Personal Injury LawNegligence |
Can a business be liable for injuries caused to its patrons by third parties? |
Yes, though the outcome is fact-intensive and may—like much of tort law—vary from state to state. The general rule—provided for in the Restatement of Torts (Second)—is that businesses can be liable for third-party criminal attacks that are reasonably foreseeable if the business owner takes little or no security precautions.
For example, let’s say that a shopping mall experiences a rash of crime, including robberies and assaults of its patrons. The mall fails to provide increased lighting or for an extra security guard to patrol the mall parking lots. A jury may find that the mall owner’s refusal to provide increased security measures crosses the line into negligent behavior, particularly when the mall owner knew about the prior incidents of crime.
However, the shopping mall owner will contend that the criminal act of the third party was a superseding, intervening cause that broke the chain of causation. This may be a difficult argument for the mall owner to advance if it can be established that the mall owner knew of existing crime on the premises.

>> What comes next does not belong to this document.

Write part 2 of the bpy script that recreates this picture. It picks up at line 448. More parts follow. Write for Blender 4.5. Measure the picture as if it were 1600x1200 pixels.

The answer also could depend on whether a court finds that there is a special relationship to protect patrons or customers. The California Supreme Court ruled that there was a special relationship and potential premise liability when a patron warned a bouncer about impending trouble from people in and near the bar. The patron was later beaten severely right outside the bar. On that set of facts, the California high court found there was a duty of care owed to the patron and that it was reasonably foreseeable that this attack could happen.